Even while it’s chock-full of famous cameos, good music, and witty banter, the movie never loses sight of the love story. Brown Sugar made it clear that hip-hop would go through growing pains and that sometimes it would be unrecognizable from what it was in its beginnings. But the film also made it known that the genre would always remain constantly glued to the people who’d made it a reality. Dre and Sid were good apart but were even better together.

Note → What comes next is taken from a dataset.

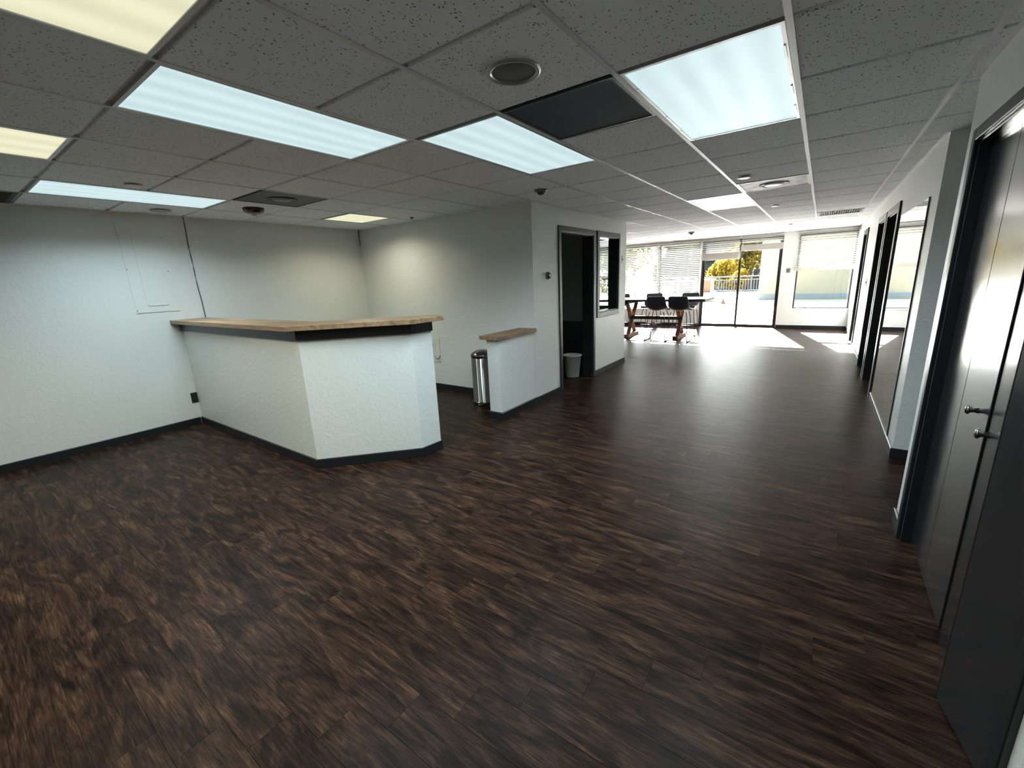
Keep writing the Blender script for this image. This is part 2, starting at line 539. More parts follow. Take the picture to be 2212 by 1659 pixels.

The success of bona fide hip-hop at the film’s end as Cavi's (Mos Def fka Yasiin Bey) single is finally given radio play, mirrors the growth and final transition of Sid and Dre’s relationship, from being a close friendship to a union between adults who had reached a point of realization. It shows that while hip-hop craves youth, it is still able to evolve and be full grown, and continue to reflect the lives of the people it came from. As far as hip-hop, it will always be something that is deeply entrenched in the black experience. One of the most innovative things about the genre is its chameleon ability to change, grow, mutate, and become a hybrid creation of all things that serve as a testament to the ingenuity of radical black creative expression.


Refreshingly, this movie isn’t a fairytale—the characters are down to earth and flawed. And yet, Brown Sugar continues to be left out of the rom-com pantheon, like most black love stories. But Famuyiwa did something even harder than make a great romantic comedy: He presented hip-hop as more than a tagline.


"You are the perfect verse over a tight beat."